[Comments-korean-lgr-25jan18] Addition to our "Open Letter to the Proposal for a Korean Script Root Zone LGR"

Shinjo Park peremen at gmail.com
Mon Mar 5 15:17:04 UTC 2018


Dear whom it may concern,

Here are some additional problems we (Jaemin Chung, Seonghoon Kang,
and Shinjo Park) discovered about the Proposal.

1. The reference "[222]" in the Proposal says that the article is from
a journal named “Korea Education Research.” However, when we checked
the original source, we discovered that the original name of the
journal is 漢文敎育硏究 (한문 교육 연구), which actually means "Classical Chinese
Education Research." Considering that the Proposal is exaggerating
Hanja usage in Korea, this mistranslation may be intentional. In
addition, the publisher of the journal is missing.
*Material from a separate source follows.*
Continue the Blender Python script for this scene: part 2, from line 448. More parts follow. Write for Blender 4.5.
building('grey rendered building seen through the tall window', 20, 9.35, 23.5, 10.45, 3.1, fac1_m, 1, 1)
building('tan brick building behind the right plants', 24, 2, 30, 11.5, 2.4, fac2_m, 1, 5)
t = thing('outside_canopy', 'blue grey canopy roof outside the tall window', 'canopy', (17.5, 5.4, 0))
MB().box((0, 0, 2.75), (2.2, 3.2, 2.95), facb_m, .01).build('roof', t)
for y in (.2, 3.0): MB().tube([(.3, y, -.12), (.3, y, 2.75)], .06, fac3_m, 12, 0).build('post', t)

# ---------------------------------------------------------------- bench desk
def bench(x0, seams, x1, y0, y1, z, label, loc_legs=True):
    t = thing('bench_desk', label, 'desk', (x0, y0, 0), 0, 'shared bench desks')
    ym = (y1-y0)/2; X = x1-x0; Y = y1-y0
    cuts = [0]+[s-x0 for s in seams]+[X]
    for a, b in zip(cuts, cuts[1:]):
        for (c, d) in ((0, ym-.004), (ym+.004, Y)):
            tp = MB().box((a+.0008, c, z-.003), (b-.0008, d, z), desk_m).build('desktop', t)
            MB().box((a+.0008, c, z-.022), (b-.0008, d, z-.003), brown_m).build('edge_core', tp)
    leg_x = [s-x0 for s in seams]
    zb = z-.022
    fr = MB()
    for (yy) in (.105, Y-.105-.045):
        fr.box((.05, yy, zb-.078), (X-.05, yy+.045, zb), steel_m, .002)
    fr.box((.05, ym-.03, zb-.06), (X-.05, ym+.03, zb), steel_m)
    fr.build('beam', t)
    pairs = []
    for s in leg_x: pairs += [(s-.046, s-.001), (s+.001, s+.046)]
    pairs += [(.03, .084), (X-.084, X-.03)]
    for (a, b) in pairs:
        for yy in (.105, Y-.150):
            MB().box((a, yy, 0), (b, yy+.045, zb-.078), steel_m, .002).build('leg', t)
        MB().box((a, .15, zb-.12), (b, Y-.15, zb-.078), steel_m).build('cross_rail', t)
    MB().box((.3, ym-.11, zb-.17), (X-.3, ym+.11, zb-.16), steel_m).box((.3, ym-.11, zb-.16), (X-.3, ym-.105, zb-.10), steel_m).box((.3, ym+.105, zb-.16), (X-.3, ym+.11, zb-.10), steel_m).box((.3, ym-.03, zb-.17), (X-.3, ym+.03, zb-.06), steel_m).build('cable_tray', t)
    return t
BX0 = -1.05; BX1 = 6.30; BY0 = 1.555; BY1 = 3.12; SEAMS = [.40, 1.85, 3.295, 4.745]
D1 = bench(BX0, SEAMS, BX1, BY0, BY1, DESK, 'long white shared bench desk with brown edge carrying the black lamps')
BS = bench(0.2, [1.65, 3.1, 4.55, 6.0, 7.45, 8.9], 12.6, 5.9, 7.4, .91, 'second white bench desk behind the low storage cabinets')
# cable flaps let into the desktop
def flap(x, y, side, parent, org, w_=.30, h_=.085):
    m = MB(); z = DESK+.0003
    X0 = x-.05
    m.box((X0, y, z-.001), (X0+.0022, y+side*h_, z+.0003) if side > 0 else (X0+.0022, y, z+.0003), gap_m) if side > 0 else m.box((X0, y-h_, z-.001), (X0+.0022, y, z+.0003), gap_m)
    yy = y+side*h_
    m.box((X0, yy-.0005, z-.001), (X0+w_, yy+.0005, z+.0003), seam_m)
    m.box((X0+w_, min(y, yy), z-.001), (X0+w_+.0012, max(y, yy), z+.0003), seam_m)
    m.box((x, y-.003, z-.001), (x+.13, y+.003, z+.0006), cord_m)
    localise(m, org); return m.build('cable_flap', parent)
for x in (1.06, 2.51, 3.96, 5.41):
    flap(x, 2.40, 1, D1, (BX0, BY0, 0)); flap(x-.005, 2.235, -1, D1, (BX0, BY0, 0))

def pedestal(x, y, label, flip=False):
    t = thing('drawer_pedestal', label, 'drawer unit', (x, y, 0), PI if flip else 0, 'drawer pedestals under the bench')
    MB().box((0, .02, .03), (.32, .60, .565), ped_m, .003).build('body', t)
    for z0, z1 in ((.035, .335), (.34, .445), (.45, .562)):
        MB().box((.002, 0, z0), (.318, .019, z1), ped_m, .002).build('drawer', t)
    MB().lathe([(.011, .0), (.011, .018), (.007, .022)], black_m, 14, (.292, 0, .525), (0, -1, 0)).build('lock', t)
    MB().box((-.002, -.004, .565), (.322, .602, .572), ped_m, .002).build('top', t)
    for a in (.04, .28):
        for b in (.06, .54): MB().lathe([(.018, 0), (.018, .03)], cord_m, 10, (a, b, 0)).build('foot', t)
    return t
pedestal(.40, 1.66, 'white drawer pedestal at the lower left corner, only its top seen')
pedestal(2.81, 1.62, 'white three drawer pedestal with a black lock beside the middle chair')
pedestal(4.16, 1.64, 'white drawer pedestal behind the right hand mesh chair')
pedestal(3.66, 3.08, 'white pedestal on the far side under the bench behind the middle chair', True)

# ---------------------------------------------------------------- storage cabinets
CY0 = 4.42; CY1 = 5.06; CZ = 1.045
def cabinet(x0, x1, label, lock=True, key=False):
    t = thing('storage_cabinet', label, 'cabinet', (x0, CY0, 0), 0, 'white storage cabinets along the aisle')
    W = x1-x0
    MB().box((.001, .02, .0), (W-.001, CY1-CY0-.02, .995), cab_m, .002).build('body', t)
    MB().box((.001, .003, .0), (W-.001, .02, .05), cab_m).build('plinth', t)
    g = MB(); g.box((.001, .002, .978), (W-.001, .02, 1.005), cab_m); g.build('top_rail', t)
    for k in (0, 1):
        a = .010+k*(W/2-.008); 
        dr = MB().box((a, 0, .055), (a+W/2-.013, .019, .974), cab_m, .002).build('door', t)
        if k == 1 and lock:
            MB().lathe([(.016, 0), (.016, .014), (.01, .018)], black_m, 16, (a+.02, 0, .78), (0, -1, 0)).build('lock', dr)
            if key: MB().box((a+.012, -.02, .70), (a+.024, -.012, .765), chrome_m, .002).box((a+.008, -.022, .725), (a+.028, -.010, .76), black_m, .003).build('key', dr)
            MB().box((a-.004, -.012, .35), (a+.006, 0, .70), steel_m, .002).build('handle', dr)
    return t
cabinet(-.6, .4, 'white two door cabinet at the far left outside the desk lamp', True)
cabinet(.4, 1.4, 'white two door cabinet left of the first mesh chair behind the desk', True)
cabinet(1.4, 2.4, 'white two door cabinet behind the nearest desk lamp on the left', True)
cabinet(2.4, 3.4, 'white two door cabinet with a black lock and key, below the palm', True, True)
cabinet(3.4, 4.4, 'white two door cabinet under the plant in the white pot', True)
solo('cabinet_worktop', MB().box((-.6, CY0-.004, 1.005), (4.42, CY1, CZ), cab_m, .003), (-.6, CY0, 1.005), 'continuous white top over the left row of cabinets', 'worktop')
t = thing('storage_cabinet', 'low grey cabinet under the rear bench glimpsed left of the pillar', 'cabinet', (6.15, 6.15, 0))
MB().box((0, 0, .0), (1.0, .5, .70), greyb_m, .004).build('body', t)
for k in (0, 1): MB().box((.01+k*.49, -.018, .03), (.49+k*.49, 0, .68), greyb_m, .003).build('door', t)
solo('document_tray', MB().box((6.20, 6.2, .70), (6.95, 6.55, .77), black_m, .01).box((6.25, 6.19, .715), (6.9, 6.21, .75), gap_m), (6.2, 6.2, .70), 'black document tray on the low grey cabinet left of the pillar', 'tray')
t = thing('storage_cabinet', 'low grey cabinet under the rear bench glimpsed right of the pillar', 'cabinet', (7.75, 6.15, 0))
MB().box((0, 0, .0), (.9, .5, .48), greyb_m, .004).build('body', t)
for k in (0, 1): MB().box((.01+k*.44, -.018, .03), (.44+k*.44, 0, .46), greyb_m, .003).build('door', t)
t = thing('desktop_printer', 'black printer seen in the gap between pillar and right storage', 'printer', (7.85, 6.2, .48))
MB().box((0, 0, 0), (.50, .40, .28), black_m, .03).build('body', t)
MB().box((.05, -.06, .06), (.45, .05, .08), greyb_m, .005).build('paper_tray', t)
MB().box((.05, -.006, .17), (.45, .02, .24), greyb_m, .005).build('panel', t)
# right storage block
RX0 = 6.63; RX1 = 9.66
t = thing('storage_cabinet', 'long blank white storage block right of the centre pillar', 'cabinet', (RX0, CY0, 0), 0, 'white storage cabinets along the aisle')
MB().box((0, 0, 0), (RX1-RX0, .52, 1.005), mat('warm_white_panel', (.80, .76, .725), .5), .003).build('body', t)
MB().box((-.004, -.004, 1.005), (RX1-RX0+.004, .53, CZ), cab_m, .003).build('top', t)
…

2. The authors of the Proposal cannot even make citations correctly
and consistently.
  * A. Citation keys appearing in the Proposal (excluding the
References section): [2, 4], [101], [102], [221], [222], [231], [232],
[233], [234], [241]
  * B. Citation keys appearing in the References section: [0], [1],
[3], [14], [101], [102], [221], [222], [241], [242], [243]
Comparing A and B gives us the following result.
  * In both A and B: [101], [102], [221], [222], [241] only
  * Only in A, not in B: [2, 4], [231], [232], [233], [234]
  * Only in B, not in A: [0], [1], [3], [14], [242], [243]
Also, the references "[0]," "[1]," and "[3]" simply mention the
versions of Unicode, while the reference "[14]" mentions the
publisher, ISBN, and URL of Unicode. The citation style in a single
document needs to be consistent.

3. We suspect that the authors of the Proposal intentionally omitted
lots of similar-looking Hangul-Hanja pairs just to make the Proposal
pass. Let’s compare these two conflicting sentences about homograph
attacks.
  * In 2001: "We have found many similarities between hangeul jamo and
other language scripts like japanese katakana and latin."
https://tools.ietf.org/html/draft-leegim-idn-hangeulchar-00 (Although
it says "hangeul jamo," Hangul syllables are also included. And
currently, only syllables are allowed in Korean IDNs.)
  * In 2018: "There are, if any, just a few Hanja characters that
could be possibly confused with Hangul syllable blocks for those who
do not know Hangul and/or Hanja well."
The 2001 document (introducing Hangul Korean IDNs) says "many," but
the 2018 document (introducing Hanja Korean IDNs) says "just a few."
This is really suspicious. As we presented in our previous letter,
there are actually more than what is in the Proposal.